Andererseis aber ist es die geschichtliche Umgebung, die in den konstituierenden geschichtlichen Erlebnissen dem Staate eine bestimmte Position zuweist. Sie schränkt die geschichtlichen Möglichkeiten in bestimmter Weise ein und ist gerade dadurch in hohem Grade wesensbestimmend. Wie ein Mann durch die Wahl seines Berufes, durch das Ergreifen einer Lebenschance, durch die Wahl seiner Frau bestimmte Entfaltungsmöglichkeiten wählt und auf andere verzichten muß, so gerät eine Nation in gewisse Umstände und Nachbarschaften, die ihre Entfaltung bestimmen, personell durch die Art und Stärke ihrer Nachbarn, sachlich durch die Bedingungen ihrer

|34|

geographischen Lage. Dies kann wie beim einzelnen Menschen zu großen Spannungen zwischen Fähigkeiten und Möglichkeiten, zu Minderwertigkeitsvorstellungen, zu Überkompensationen und Süchten führen. Eins ist gewiß: Es gibt glückliche und unglückliche Gemeinwesen, wie es glückliche und unglückliche Menschen gibt, und nur Narren glauben, jedem Menschen und jedem Volke ein Recht auf Glück zusprechen zu können.

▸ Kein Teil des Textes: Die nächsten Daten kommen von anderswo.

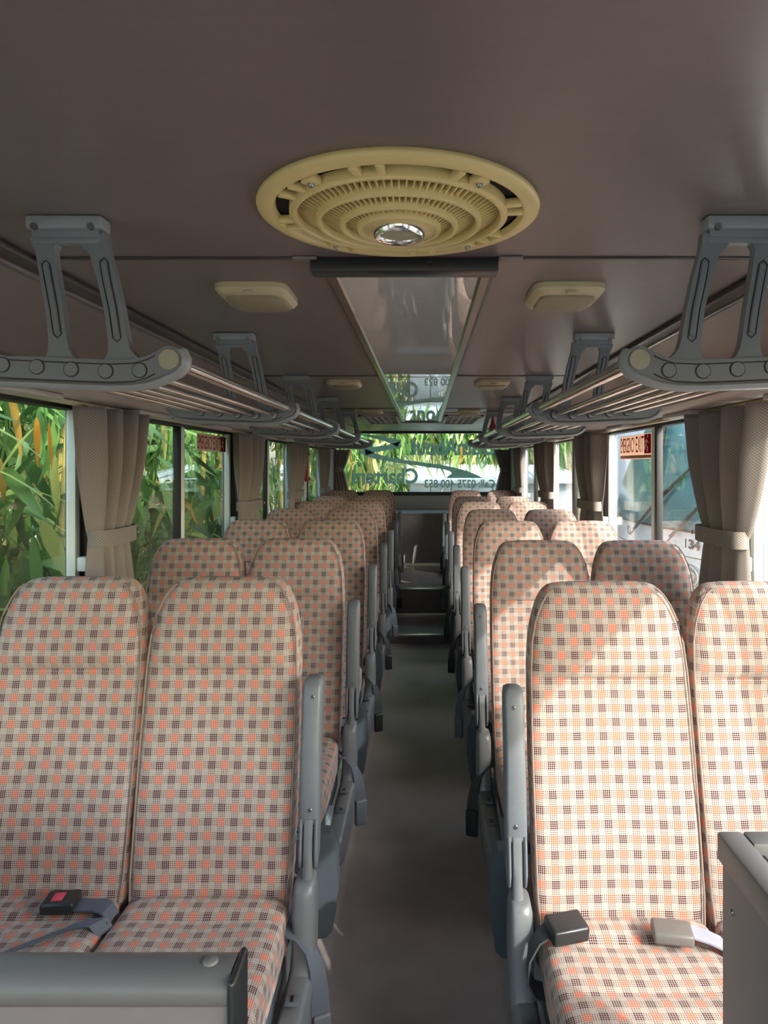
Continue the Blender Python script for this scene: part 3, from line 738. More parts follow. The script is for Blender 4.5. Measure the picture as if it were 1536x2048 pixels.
def rack(side):
    nm = 'left' if side < 0 else 'right'
    def fin(mm): return mm if side < 0 else mm.mirror_x()
    root = empty('luggage_rack'); tag(root, 'overhead luggage rack of chrome rails on grey brackets above the %s seats' % nm, 'luggage rack')
    body, rim = bracket_parts()
    bm_, rm_ = fin(body).mesh('bracket', RACK), fin(rim).mesh('rim', RACKL)
    x0, z0 = bp(60, 462); x1, z1 = bp(210, 440)
    mp_ = fin(bx(x0, x1, -0.016, 0.024, z0, ZC - 0.0005, bev=.004)).mesh('mounting_plate', RACKL)
    ribs = [fin(M().tube([(bp(*q)[0], -0.0095, bp(*q)[1]) for q in pts], 0.0062, 8, ell=(1, .7), up=(0, 1, 0))).mesh('rib', RACK) for pts in
            ([(98, 535), (104, 565), (114, 620), (121, 668)], [(213, 530), (219, 565), (231, 620), (239, 675)])]
    bolts = [fin(cyl((bp(x, 0)[0], -0.0185, bp(0, 459)[1]), (bp(x, 0)[0], -0.01, bp(0, 459)[1]), 0.006, 10)).mesh('bolt', STEEL) for x in (78, 190)]
    plugs = [fin(cyl((bp(x, y)[0], -0.0165, bp(x, y)[1]), (bp(x, y)[0], -0.01, bp(x, y)[1]), 13.5 * U, 20)).mesh('plug', RACK) for x, y in HOLES]
    cols = [fin(cyl((bp(x, y)[0], -0.028, bp(x, y)[1]), (bp(x, y)[0], -0.01, bp(x, y)[1]), 13 * U, 14)).mesh('collar', RACKL) for x, y in HOLES]
    kc = bp(*KNOB)
    kap = fin(cyl((kc[0], -0.019, kc[1]), (kc[0], -0.01, kc[1]), 20 * U, 24)).mesh('end_cap', CAPM)
    kcol = fin(cyl((kc[0], -0.024, kc[1]), (kc[0], 0.024, kc[1]), 23 * U, 20)).mesh('collar', RACK)
    def loop_(cx, cz, r): return [(cx + r * math.cos(t * PI / 9), -0.0142, cz + r * math.sin(t * PI / 9)) for t in range(19)]
    gro = M()
    for x, y in HOLES: gro.tube(loop_(*bp(x, y), 14.5 * U), 0.0011, 5, up=(0, 1, 0))
    for dy in (-17, 19):
        gro.tube([(bp(x, y)[0], -0.0142, bp(x, y + dy)[1]) for x, y in ((-60, 735), (0, 738), (60, 741), (150, 745), (230, 748), (275, 746), (300, 739), (316, 731))], 0.0012, 5, up=(0, 1, 0))
    for pts in ([(98, 532), (104, 565), (114, 620), (121, 670)], [(213, 527), (219, 565), (231, 620), (239, 678)]):
        L_ = [(bp(x - 8, y)[0], -0.0102, bp(x, y)[1]) for x, y in pts]; R_ = [(bp(x + 8, y)[0], -0.0102, bp(x, y)[1]) for x, y in reversed(pts)]
        gro.tube(L_ + [(bp(pts[-1][0], 0)[0], -0.0102, bp(0, pts[-1][1] + 8)[1])] + R_ + [(bp(pts[0][0], 0)[0], -0.0102, bp(0, pts[0][1] - 8)[1]), L_[0]], 0.0011, 5, up=(0, 1, 0))
    gm_ = fin(gro).mesh('groove_lines', SEAM)
    for i, y in enumerate(BR):
        b = link('bracket', bm_, root); b.location = (0, y, 0)
        for me, n_ in [(rm_, 'rim'), (gm_, 'groove_lines'), (mp_, 'mounting_plate')] + [(q, 'rib') for q in ribs] + [(q, 'bolt') for q in bolts]: link(n_, me, b)
        if i == 0:
            for q in plugs: link('plug', q, b)
            link('end_cap', kap, b)
        else:
            for q in cols: link('collar', q, b)
            link('collar', kcol, b)
    for x, y in HOLES:
        q = bp(x, y); fin(cyl((q[0], BR[0], q[1]), (q[0], BR[-1], q[1]), 0.0075, 10)).obj('rail', CHROME, root)
    fin(cyl((kc[0], BR[0], kc[1]), (kc[0], BR[-1], kc[1]), 0.0125, 14)).obj('rail', CHROME, root)
    return root
rack(-1); rack(1)

# ------------------------------------------------------------------ ceiling fittings
fan = empty('ceiling_fan', (-0.008, 1.16, ZC)); tag(fan, 'round cream plastic ventilation fan grille on the ceiling', 'fan')
M().lathe([(.15, .0), (.228, 0.0), (.231, -.005), (.230, -.009), (.226, -.012), (.210, -.015), (.205, -.014), (.200, -.004)], 72).obj('outer_ring', CREAM, fan, 50)
M().lathe([(.0, -.001), (.2, -.001)], 48).obj('dark_backing', DARK, fan)
RG = [(.170, -.020), (.131, -.029), (.0925, -.035), (.064, -.039)]
for j, (r, z) in enumerate(RG):
    M().lathe([(r - .004, z + .003), (r - .002, z), (r + .003, z), (r + .005, z + .004), (r + .005, z + .026), (r - .004, z + .026)], 64, closed=True).obj('grille_ring', CREAM, fan, 50)
M().lathe([(.0, -.0385), (.043, -.0385), (.064, -.036), (.064, -.023), (0, -.023)], 48).obj('hub', CREAM, fan, 40)
for j in range(3):
    (ra, za), (rb, zb) = RG[j], RG[j + 1]; nb = (84, 72, 52)[j]; mm = M()
    for k in range(nb):
        a = 2 * PI * (k + .5) / nb
        T = Matrix.Rotation(a, 4, 'Z')
        mm.add([T @ Vector(p) for p in ((ra, -.0012, za + .024), (ra, .0012, za + .024), (rb, .0012, za + .008), (rb, -.0012, za + .008), (ra, -.0012, za + .014), (ra, .0012, za + .014), (rb, .0012, zb + .006), (rb, -.0012, zb + .006))],
               [(0, 1, 2, 3), (4, 5, 6, 7), (0, 4, 5, 1), (2, 6, 7, 3), (0, 3, 7, 4), (1, 2, 6, 5)])
    g_ = mm.obj('grille_bars', CREAM, fan); g_['kind'] = 'stuff'
for k in range(16):
    a = 2 * PI * k / 16 + (0.1 if k % 2 else -0.1)
    T = Matrix.Rotation(a, 4, 'Z')
    M().box(.170, .204, -.006, .006, -.0165, -.004, bev=.002).move(T).obj('spoke', CREAM, fan)
M().lathe([(.172, -.0175), (.179, -.0165), (.179, -.002), (.172, -.002)], 64, closed=True).obj('slot_rim', CREAM, fan)
for a in (50, 130, 230, 310):
    T = Matrix.Rotation(math.radians(a), 4, 'Z') @ Matrix.Translation((.190, 0, -.0165))
    M().box(-.011, .011, -.012, .012, -.0005, .012, bev=.003).move(T).obj('screw_tab', CREAM, fan)
    M().lathe([(0, -.006), (.003, -.0055), (.0048, -.003), (.0048, 0)], 12).move(T).obj('screw', STEEL, fan)
M().lathe([(.031, -.042), (.034, -.048), (.039, -.049), (.0425, -.045), (.0435, -.037), (.031, -.037)], 40, closed=True).obj('chrome_ring', CHROME, fan, 60)
M().lathe([(0, -.0455), (.02, -.045), (.034, -.042)], 32).obj('centre_disc', CAPM, fan, 60)

st = empty('ceiling_strip', (0, 0, 0)); tag(st, 'long glossy reflective strip down the middle of the ceiling', 'ceiling strip')
def xs(px_, y, D): return px(px_, D)
bx(-.158, .158, 1.47, 6.62, ZC - .010, ZC - .001).obj('gloss_sheet', MIRR, st)
for s in (-1, 1):
    p = M().loft([[(s * .152, y, ZC - .011), (s * .158, y, ZC - .016), (s * .176, y, ZC - .016), (s * .186, y, ZC - .008), (s * .186, y, ZC - .0005), (s * .152, y, ZC - .0005)] for y in (1.46, 6.64)])
    p.obj('side_frame', ALU if False else pmat('strip_frame_metal_%s' % ('a' if s < 0 else 'b'), srgb(120, 114, 110), 0.22, 0.9), st)
bx(-.20, .185, 1.425, 1.475, ZC - .030, ZC - .0005, bev=.005).obj('end_cap', BLACKP, st)
bx(-.185, .185, 6.62, 6.66, ZC - .022, ZC - .0005, bev=.004).obj('end_cap', COVE, st)
M().lathe([(0, -.002), (.005, -.0015), (.006, 0)], 12).move(Matrix.Translation((.045, 1.424, ZC - .016)) @ Matrix.Rotation(PI / 2, 4, 'X')).obj('screw', STEEL, st)
for y in (3.28, 4.55): bx(-.152, .152, y, y + .004, ZC - .0115, ZC - .0095).obj('sheet_joint', DTRIM, st)

LAMPY = [1.72, 3.56, 5.42]
for i, y in enumerate(LAMPY):
    for s in (-1, 1):
        l = empty('ceiling_lamp', (s * 0.375, y, ZC))
        tag(l, '%s unlit cream ceiling lamp %s of the glossy strip' % (['front', 'middle', 'rear'][i], 'left' if s < 0 else 'right'), 'lamp', 'cream ceiling lamps')
        rings = []
        for z, hx, hy in ((-.0002, .086, .105), (-.012, .086, .105), (-.020, .080, .099), (-.024, .074, .092)):
            rings.append([(hx * sgnp(math.cos(2 * PI * k / 28), .35), hy * sgnp(math.sin(2 * PI * k / 28), .35), z) for k in range(28)])
        M().loft(rings).obj('housing', CREAM2, l, 30)
        rings = []
        for z, hx, hy in ((-.022, .066, .080), (-.029, .066, .080), (-.031, .062, .076)):
            rings.append([(hx * sgnp(math.cos(2 * PI * k / 28), .35), hy * sgnp(math.sin(2 * PI * k / 28), .35) + .006, z) for k in range(28)])
        M().loft(rings).obj('cover', LENS, l, 30)
        bx(-.012, .012, -.102, -.090, -.027, -.018, bev=.003).obj('catch', CREAM2, l)

# rear ceiling surround with two air grilles
sr = bx(-0.76, 0.76, 5.62, 7.12, ZC - .006, ZC - .0005, bev=.003).obj('trim_6', REARL)
struct(sr, 'pale rear ceiling panel around the two air grilles', 'trim')
for s in (-1, 1):
    v = empty('air_grille', (s * 0.36, 6.32, ZC - .006)); tag(v, 'pale slatted air grille on the rear ceiling, %s of the glossy strip' % ('left' if s < 0 else 'right'), 'air vent', 'rear ceiling air grilles')
    bx(-.15, .15, -.52, .52, -.002, -.0003).obj('backing', DARK, v)
    for (a, b, c, d) in ((-.16, -.135, -.55, .55), (.135, .16, -.55, .55), (-.16, .16, -.55, -.5), (-.16, .16, .5, .55)):
        bx(a, b, c, d, -.016, -.0003, bev=.003).obj('frame', REARL, v)
    for k in range(4): bx(-.135 + .054 * (k + 1) - .0035, -.135 + .054 * (k + 1) + .0035, -.5, .5, -.013, -.003).obj('slat', SWHITE, v)
    for k in range(4): bx(-.135, .135, -.5 + .2 * (k + 1) - .02, -.5 + .2 * (k + 1) + .02, -.012, -.004).obj('slat', REARL, v)

# red tree-shaped ornament hanging by the rear right rack
orn = empty('hanging_ornament', (0.62, 6.05, 1.78)); tag(orn, 'dark red tree-shaped card ornament hanging behind the right rack', 'ornament')
pts = [(-.055, -.10)]
for k in range(5):
    z = -.10 + k * .05; w = .075 - k * .015
    pts += [(-w, z), (-w * .55, z + .04)]
pts += [(0, .14)]
for k in range(4, -1, -1):
    z = -.10 + k * .05; w = .075 - k * .015
    pts += [(w * .55, z + .04), (w, z)]
M().poly([(x, 0, z) for x, z in pts[1:]], (0, .006, 0)).obj('card', DRED, orn)
cyl((0, .003, .13), (0, .003, ZC - 1.78 - .007), .0015, 6).obj('cord', SWHITE, orn)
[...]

Das Problem der Grenze aber in seinem eschatologischen Gehalt führt über zu dem dritten Merkmal der Ontologie des Staates, zur eschatologischen Souveränität, einem im Rahmen dieser Untersuchung neu geschaffenen Begriffe. Es ist wie der instituierende Geist des Staates, sein erstes Merkmal, aus der Entstehung des Staates, seinerseits aus der Entwicklung des Problems des Endes des Staates abzuleiten. Auch der Staatsbegriff hat ontologisch betrachtet seinen Anfang und sein Ende, sein A und sein O.